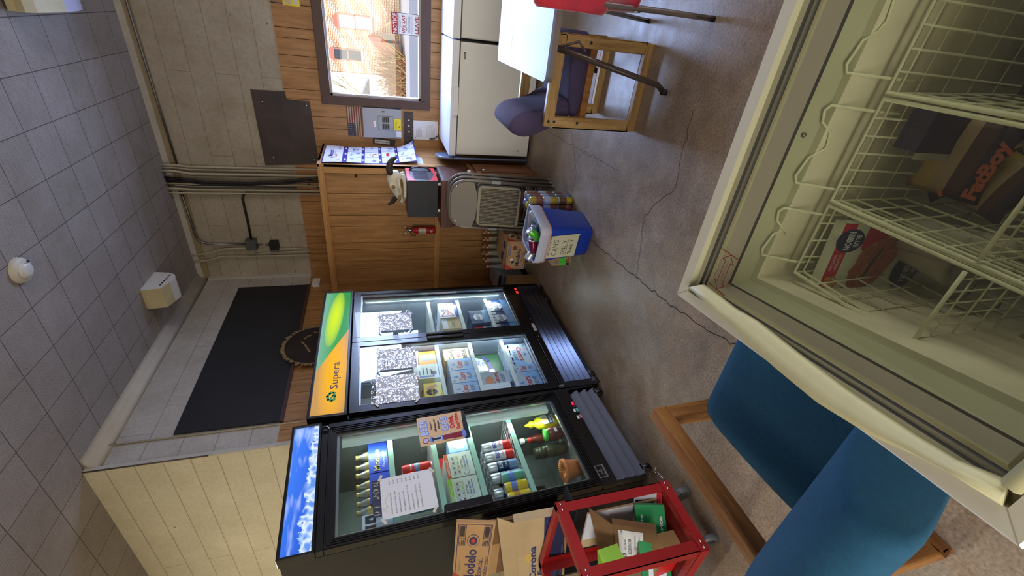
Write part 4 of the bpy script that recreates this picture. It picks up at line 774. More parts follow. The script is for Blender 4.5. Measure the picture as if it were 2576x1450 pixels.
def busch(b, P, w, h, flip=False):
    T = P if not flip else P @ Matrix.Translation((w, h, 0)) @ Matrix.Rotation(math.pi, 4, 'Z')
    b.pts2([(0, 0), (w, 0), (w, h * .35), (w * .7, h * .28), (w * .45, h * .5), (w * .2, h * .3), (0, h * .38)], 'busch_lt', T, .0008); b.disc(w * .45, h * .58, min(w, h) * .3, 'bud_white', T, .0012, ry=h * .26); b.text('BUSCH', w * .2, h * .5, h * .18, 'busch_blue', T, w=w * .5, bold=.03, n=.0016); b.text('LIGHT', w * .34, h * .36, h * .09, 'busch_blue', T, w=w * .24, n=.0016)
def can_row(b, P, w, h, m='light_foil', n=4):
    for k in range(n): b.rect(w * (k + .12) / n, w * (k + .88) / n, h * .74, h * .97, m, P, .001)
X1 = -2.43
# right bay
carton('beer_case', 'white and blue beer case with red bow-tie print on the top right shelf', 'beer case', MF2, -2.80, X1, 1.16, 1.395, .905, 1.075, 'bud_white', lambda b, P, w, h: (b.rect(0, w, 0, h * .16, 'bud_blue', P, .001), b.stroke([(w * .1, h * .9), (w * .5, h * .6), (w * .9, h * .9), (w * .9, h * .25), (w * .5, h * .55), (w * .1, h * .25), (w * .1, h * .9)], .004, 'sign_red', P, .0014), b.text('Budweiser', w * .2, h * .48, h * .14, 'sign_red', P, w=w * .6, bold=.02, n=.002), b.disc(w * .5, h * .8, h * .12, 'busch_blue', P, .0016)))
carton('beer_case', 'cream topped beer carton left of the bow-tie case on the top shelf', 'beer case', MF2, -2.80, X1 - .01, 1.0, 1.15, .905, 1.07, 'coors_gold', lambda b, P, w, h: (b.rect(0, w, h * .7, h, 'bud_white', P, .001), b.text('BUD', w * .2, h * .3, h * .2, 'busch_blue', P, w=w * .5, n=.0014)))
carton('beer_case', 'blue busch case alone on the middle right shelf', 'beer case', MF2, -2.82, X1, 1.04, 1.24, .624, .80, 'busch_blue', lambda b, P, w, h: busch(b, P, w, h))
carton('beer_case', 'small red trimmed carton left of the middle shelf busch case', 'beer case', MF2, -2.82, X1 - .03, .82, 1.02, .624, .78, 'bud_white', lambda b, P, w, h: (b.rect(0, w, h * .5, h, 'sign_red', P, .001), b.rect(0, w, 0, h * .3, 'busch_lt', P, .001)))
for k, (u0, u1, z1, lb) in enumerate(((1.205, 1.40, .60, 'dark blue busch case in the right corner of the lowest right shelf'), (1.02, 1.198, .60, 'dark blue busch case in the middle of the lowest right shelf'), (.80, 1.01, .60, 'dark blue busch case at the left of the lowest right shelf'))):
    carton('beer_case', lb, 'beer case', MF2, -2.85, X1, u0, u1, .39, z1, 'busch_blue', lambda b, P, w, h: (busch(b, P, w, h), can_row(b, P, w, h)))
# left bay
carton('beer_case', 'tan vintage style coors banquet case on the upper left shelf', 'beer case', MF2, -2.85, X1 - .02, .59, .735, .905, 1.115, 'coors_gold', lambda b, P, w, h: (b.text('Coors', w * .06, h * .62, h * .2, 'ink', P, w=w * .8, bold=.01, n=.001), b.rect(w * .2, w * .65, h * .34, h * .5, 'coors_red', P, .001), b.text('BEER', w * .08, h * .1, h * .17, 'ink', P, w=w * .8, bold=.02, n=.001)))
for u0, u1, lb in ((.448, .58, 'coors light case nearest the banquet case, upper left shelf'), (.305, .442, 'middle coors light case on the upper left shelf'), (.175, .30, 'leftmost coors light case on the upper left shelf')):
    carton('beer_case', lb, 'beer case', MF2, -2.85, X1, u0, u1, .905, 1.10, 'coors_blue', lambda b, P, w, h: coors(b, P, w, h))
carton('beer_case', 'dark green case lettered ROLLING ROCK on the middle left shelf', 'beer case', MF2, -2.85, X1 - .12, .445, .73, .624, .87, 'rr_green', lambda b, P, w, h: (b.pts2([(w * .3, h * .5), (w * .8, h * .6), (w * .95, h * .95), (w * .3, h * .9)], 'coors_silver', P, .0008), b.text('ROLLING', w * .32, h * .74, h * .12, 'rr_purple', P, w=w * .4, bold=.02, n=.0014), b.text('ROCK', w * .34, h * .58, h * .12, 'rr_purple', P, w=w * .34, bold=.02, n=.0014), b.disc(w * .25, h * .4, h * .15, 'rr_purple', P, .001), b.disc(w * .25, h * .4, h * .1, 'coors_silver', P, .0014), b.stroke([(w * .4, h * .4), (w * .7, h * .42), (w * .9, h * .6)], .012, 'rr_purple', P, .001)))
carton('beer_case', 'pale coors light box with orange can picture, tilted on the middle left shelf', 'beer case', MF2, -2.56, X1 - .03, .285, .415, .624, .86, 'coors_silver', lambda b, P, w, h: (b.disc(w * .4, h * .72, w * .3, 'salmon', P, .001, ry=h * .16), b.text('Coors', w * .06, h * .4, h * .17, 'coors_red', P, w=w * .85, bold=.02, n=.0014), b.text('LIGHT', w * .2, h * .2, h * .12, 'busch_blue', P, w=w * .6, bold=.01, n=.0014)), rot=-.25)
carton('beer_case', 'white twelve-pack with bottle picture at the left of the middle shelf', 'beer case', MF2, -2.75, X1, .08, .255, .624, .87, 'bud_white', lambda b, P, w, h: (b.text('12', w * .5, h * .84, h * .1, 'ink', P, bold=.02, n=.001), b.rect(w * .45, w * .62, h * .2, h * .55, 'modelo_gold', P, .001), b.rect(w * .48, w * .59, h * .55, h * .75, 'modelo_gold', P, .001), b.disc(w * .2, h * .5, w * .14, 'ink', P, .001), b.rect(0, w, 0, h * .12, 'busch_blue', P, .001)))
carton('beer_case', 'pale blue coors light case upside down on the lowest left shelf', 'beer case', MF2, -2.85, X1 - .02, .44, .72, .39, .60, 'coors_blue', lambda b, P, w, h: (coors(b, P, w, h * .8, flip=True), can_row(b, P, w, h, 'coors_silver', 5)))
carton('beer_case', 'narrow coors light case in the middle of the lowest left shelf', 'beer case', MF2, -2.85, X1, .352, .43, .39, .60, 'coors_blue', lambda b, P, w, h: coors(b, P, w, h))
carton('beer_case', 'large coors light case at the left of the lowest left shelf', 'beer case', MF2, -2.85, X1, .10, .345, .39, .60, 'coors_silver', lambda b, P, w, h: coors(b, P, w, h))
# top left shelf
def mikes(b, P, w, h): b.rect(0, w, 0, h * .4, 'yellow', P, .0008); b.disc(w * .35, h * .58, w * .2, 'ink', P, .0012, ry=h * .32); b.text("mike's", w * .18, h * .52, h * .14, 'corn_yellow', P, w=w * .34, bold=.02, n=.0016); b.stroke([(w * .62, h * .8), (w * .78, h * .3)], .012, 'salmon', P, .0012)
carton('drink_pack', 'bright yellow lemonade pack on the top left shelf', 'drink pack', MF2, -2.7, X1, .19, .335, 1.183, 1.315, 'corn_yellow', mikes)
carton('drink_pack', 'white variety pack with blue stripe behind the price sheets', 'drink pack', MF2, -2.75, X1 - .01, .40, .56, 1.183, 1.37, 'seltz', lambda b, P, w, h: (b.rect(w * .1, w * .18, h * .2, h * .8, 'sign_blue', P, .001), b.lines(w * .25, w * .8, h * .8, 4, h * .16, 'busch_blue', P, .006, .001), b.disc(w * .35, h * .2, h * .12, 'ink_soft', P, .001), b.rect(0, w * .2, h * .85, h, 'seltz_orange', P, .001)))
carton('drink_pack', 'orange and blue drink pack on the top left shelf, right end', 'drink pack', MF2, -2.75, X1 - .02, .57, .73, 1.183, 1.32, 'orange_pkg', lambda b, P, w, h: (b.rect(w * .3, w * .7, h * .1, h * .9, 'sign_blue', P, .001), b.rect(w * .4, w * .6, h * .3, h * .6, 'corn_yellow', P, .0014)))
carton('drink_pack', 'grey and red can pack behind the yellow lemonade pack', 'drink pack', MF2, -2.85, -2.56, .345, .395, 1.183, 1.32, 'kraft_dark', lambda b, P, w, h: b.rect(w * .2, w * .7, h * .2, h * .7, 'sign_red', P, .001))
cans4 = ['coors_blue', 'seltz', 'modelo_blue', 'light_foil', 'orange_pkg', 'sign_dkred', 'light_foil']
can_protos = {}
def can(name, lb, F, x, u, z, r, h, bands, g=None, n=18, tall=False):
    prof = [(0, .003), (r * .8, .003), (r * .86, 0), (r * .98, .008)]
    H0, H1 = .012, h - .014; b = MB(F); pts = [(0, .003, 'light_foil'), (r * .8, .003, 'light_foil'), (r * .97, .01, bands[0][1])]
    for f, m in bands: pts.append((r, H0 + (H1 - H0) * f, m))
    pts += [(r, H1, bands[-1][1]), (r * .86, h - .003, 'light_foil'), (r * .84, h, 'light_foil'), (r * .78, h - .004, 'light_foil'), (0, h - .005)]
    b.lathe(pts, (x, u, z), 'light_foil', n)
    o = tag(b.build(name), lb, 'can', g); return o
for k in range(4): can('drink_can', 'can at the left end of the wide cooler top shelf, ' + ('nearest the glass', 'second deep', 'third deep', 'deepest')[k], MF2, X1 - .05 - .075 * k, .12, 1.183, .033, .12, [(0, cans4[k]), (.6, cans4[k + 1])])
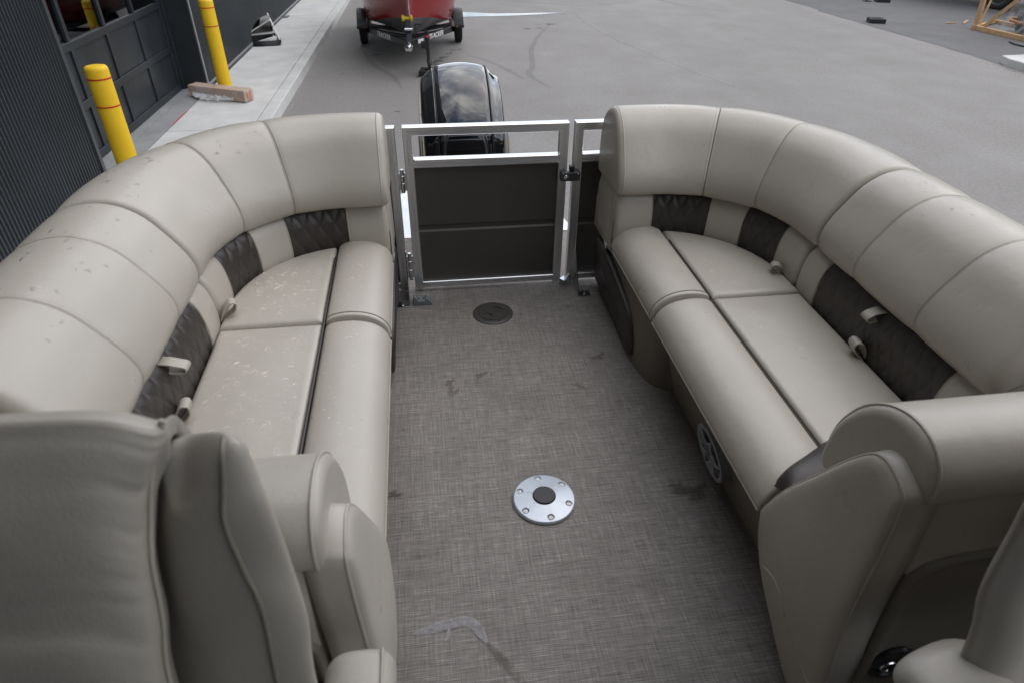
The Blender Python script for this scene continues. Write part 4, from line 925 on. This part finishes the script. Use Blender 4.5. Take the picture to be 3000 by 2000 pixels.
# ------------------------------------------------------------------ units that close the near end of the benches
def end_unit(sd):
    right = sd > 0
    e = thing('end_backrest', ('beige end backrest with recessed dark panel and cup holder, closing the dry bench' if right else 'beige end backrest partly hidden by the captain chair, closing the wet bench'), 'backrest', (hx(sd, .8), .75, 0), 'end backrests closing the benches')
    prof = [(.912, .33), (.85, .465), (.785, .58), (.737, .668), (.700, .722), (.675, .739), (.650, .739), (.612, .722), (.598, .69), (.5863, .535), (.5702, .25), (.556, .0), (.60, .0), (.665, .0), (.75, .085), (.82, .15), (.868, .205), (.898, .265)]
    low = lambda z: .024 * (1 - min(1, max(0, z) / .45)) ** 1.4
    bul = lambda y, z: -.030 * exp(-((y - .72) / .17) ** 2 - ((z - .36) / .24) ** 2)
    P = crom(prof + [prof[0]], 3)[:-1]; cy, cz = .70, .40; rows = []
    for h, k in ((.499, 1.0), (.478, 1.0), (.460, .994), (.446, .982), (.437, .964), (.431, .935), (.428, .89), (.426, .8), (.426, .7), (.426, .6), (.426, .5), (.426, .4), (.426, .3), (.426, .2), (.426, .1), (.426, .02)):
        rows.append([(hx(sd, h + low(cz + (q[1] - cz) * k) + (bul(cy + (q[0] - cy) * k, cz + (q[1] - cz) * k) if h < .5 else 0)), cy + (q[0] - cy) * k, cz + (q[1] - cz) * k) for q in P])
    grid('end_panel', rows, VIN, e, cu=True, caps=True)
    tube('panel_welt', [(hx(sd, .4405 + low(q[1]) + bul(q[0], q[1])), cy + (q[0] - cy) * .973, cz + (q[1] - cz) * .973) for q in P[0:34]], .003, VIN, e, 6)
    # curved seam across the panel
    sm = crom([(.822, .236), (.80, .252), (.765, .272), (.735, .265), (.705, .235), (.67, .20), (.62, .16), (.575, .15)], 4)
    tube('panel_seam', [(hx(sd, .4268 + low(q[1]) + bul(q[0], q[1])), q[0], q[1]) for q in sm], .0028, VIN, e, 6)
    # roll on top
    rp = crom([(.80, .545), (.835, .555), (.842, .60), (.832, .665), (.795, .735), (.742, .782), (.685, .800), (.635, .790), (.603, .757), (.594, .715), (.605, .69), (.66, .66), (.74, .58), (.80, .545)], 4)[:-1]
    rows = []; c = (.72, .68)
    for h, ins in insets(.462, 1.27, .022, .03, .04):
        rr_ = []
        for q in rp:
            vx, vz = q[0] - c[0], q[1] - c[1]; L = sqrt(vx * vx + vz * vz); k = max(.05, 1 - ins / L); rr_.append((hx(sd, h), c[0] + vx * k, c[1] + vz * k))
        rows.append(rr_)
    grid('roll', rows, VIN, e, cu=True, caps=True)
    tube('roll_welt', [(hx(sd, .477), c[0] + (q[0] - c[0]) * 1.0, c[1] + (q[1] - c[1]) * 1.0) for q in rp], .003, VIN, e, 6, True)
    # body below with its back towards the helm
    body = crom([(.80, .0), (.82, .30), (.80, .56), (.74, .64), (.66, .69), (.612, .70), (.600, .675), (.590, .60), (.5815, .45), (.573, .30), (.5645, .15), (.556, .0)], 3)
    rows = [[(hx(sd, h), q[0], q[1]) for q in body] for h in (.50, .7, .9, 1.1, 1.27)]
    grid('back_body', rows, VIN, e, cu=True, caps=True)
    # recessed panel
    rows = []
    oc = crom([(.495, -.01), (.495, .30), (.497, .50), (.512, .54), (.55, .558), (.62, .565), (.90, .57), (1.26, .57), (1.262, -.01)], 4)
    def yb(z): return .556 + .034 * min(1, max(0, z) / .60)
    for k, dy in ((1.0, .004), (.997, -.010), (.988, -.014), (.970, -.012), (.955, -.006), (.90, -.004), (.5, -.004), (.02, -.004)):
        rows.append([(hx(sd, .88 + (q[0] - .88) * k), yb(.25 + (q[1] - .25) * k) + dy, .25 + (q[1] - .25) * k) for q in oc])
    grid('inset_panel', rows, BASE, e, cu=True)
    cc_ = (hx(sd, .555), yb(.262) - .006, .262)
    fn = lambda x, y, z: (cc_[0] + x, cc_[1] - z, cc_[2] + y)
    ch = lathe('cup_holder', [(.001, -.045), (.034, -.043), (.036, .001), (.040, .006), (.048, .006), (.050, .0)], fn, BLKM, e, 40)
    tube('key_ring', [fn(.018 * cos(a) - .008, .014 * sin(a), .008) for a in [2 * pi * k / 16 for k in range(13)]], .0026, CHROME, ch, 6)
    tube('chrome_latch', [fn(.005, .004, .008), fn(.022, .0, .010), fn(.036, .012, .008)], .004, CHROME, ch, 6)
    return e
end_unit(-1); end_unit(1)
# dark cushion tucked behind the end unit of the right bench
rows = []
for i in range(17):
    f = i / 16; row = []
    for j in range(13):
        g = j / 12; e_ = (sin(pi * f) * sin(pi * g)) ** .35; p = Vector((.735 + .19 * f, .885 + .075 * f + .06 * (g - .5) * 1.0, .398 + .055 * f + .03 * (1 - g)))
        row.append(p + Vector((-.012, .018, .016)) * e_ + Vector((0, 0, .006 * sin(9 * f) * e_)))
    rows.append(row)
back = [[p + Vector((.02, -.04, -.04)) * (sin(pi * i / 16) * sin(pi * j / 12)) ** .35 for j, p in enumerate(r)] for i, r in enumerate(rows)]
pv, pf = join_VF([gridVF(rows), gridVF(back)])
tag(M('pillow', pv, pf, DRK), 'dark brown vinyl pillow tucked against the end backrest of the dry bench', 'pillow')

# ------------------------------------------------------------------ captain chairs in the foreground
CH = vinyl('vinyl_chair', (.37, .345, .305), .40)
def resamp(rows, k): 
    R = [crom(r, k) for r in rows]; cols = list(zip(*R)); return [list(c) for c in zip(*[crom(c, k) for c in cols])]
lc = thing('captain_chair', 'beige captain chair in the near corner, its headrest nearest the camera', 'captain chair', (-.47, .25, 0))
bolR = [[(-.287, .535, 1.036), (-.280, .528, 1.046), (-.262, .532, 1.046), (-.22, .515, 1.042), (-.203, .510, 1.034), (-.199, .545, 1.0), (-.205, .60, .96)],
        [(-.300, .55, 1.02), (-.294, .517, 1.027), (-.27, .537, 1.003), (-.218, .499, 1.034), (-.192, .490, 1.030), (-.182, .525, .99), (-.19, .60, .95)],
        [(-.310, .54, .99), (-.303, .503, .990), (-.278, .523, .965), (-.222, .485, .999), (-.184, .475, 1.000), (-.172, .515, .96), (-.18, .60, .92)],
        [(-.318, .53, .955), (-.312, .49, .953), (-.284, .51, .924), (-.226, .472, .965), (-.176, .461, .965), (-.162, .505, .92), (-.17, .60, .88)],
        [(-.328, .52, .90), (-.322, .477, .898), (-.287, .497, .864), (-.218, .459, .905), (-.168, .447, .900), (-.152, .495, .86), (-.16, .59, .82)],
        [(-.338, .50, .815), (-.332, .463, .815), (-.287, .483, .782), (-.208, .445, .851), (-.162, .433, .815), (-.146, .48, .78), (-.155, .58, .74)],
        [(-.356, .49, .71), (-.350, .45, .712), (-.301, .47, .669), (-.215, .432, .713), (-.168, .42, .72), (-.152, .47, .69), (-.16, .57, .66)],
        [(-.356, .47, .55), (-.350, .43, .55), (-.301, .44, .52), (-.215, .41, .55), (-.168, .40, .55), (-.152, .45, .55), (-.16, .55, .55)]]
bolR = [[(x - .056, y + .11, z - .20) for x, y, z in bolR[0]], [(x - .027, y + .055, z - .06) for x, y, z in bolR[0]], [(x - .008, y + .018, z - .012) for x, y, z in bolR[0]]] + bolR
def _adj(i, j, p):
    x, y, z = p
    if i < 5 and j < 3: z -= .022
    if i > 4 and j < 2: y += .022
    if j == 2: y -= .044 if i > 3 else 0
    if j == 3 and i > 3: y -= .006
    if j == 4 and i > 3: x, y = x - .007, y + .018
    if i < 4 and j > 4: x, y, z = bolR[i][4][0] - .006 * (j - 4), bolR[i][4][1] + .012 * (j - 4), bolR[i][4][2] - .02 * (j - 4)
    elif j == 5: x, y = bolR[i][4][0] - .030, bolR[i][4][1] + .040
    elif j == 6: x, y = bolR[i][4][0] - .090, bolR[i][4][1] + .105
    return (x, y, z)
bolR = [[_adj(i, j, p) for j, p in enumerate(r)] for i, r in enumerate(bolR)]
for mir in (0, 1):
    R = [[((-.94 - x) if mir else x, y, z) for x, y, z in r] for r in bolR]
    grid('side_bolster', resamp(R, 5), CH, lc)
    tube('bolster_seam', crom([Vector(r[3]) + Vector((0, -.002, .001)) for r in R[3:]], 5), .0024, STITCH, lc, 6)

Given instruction
Gather up every line from the listing above in which the word "pixels" occurs.

Solved exercise
Write part 4 of the bpy script that recreates this picture. It picks up at line 774. More parts follow. The script is for Blender 4.5. Measure the picture as if it were 2576x1450 pixels.
The Blender Python script for this scene continues. Write part 4, from line 925 on. This part finishes the script. Use Blender 4.5. Take the picture to be 3000 by 2000 pixels.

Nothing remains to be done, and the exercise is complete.